**DATA SECTION:**
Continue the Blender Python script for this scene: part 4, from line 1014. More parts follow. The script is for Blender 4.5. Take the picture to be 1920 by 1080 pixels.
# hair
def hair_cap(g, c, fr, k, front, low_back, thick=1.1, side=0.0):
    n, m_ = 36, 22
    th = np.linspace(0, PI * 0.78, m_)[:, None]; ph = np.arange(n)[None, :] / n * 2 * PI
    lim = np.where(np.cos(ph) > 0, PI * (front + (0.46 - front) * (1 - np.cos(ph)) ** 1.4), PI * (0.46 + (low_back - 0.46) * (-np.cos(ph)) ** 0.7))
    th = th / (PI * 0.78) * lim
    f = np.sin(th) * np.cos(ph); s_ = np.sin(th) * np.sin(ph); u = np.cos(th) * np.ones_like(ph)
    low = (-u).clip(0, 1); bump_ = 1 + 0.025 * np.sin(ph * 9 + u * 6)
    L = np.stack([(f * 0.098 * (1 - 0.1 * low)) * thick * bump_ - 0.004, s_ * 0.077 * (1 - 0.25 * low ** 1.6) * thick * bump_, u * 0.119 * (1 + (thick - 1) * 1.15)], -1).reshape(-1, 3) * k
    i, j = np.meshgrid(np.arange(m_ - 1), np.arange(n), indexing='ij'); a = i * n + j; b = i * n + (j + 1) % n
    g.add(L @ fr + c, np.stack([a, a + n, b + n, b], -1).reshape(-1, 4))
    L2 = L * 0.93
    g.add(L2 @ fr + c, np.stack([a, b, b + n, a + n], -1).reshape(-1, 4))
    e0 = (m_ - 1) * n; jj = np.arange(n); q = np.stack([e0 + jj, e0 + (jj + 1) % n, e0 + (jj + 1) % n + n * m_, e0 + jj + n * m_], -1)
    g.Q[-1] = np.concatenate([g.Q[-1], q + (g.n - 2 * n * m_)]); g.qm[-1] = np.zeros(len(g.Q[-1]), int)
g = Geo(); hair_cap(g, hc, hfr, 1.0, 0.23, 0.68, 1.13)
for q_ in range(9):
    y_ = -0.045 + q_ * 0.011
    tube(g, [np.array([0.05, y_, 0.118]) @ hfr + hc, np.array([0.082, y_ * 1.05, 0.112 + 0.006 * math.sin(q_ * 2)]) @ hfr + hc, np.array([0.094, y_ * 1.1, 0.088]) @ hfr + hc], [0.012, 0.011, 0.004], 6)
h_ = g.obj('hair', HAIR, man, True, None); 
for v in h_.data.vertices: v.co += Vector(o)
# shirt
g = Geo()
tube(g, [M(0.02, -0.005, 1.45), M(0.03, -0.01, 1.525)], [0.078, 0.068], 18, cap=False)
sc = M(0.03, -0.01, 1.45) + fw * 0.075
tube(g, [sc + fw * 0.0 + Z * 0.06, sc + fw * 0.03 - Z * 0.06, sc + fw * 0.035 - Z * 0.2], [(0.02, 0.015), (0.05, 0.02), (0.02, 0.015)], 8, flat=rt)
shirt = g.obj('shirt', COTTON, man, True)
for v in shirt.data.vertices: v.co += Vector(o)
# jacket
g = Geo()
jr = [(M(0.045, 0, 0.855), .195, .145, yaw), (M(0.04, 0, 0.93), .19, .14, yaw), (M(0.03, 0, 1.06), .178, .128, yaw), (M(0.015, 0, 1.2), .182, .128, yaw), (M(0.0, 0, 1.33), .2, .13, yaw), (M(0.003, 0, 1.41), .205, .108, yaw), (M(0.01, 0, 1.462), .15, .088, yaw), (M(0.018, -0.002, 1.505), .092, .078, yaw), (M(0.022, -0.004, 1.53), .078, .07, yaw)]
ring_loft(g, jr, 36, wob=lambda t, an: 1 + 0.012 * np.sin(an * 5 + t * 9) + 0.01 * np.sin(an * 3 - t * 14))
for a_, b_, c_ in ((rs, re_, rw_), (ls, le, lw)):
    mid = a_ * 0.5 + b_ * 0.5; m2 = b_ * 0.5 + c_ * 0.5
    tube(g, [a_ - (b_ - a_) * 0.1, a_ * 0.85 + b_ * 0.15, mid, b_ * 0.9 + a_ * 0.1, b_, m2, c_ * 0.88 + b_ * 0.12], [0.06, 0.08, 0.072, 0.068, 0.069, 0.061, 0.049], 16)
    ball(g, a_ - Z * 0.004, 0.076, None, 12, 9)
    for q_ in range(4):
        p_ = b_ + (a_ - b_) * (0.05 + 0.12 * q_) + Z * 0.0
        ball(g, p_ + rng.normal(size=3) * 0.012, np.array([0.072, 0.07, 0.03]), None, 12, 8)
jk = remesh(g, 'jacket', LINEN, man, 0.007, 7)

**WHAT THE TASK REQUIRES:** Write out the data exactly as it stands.

**TASK ANSWER:**
Continue the Blender Python script for this scene: part 4, from line 1014. More parts follow. The script is for Blender 4.5. Take the picture to be 1920 by 1080 pixels.
# hair
def hair_cap(g, c, fr, k, front, low_back, thick=1.1, side=0.0):
    n, m_ = 36, 22
    th = np.linspace(0, PI * 0.78, m_)[:, None]; ph = np.arange(n)[None, :] / n * 2 * PI
    lim = np.where(np.cos(ph) > 0, PI * (front + (0.46 - front) * (1 - np.cos(ph)) ** 1.4), PI * (0.46 + (low_back - 0.46) * (-np.cos(ph)) ** 0.7))
    th = th / (PI * 0.78) * lim
    f = np.sin(th) * np.cos(ph); s_ = np.sin(th) * np.sin(ph); u = np.cos(th) * np.ones_like(ph)
    low = (-u).clip(0, 1); bump_ = 1 + 0.025 * np.sin(ph * 9 + u * 6)
    L = np.stack([(f * 0.098 * (1 - 0.1 * low)) * thick * bump_ - 0.004, s_ * 0.077 * (1 - 0.25 * low ** 1.6) * thick * bump_, u * 0.119 * (1 + (thick - 1) * 1.15)], -1).reshape(-1, 3) * k
    i, j = np.meshgrid(np.arange(m_ - 1), np.arange(n), indexing='ij'); a = i * n + j; b = i * n + (j + 1) % n
    g.add(L @ fr + c, np.stack([a, a + n, b + n, b], -1).reshape(-1, 4))
    L2 = L * 0.93
    g.add(L2 @ fr + c, np.stack([a, b, b + n, a + n], -1).reshape(-1, 4))
    e0 = (m_ - 1) * n; jj = np.arange(n); q = np.stack([e0 + jj, e0 + (jj + 1) % n, e0 + (jj + 1) % n + n * m_, e0 + jj + n * m_], -1)
    g.Q[-1] = np.concatenate([g.Q[-1], q + (g.n - 2 * n * m_)]); g.qm[-1] = np.zeros(len(g.Q[-1]), int)
g = Geo(); hair_cap(g, hc, hfr, 1.0, 0.23, 0.68, 1.13)
for q_ in range(9):
    y_ = -0.045 + q_ * 0.011
    tube(g, [np.array([0.05, y_, 0.118]) @ hfr + hc, np.array([0.082, y_ * 1.05, 0.112 + 0.006 * math.sin(q_ * 2)]) @ hfr + hc, np.array([0.094, y_ * 1.1, 0.088]) @ hfr + hc], [0.012, 0.011, 0.004], 6)
h_ = g.obj('hair', HAIR, man, True, None); 
for v in h_.data.vertices: v.co += Vector(o)
# shirt
g = Geo()
tube(g, [M(0.02, -0.005, 1.45), M(0.03, -0.01, 1.525)], [0.078, 0.068], 18, cap=False)
sc = M(0.03, -0.01, 1.45) + fw * 0.075
tube(g, [sc + fw * 0.0 + Z * 0.06, sc + fw * 0.03 - Z * 0.06, sc + fw * 0.035 - Z * 0.2], [(0.02, 0.015), (0.05, 0.02), (0.02, 0.015)], 8, flat=rt)
shirt = g.obj('shirt', COTTON, man, True)
for v in shirt.data.vertices: v.co += Vector(o)
# jacket
g = Geo()
jr = [(M(0.045, 0, 0.855), .195, .145, yaw), (M(0.04, 0, 0.93), .19, .14, yaw), (M(0.03, 0, 1.06), .178, .128, yaw), (M(0.015, 0, 1.2), .182, .128, yaw), (M(0.0, 0, 1.33), .2, .13, yaw), (M(0.003, 0, 1.41), .205, .108, yaw), (M(0.01, 0, 1.462), .15, .088, yaw), (M(0.018, -0.002, 1.505), .092, .078, yaw), (M(0.022, -0.004, 1.53), .078, .07, yaw)]
ring_loft(g, jr, 36, wob=lambda t, an: 1 + 0.012 * np.sin(an * 5 + t * 9) + 0.01 * np.sin(an * 3 - t * 14))
for a_, b_, c_ in ((rs, re_, rw_), (ls, le, lw)):
    mid = a_ * 0.5 + b_ * 0.5; m2 = b_ * 0.5 + c_ * 0.5
    tube(g, [a_ - (b_ - a_) * 0.1, a_ * 0.85 + b_ * 0.15, mid, b_ * 0.9 + a_ * 0.1, b_, m2, c_ * 0.88 + b_ * 0.12], [0.06, 0.08, 0.072, 0.068, 0.069, 0.061, 0.049], 16)
    ball(g, a_ - Z * 0.004, 0.076, None, 12, 9)
    for q_ in range(4):
        p_ = b_ + (a_ - b_) * (0.05 + 0.12 * q_) + Z * 0.0
        ball(g, p_ + rng.normal(size=3) * 0.012, np.array([0.072, 0.07, 0.03]), None, 12, 8)
jk = remesh(g, 'jacket', LINEN, man, 0.007, 7)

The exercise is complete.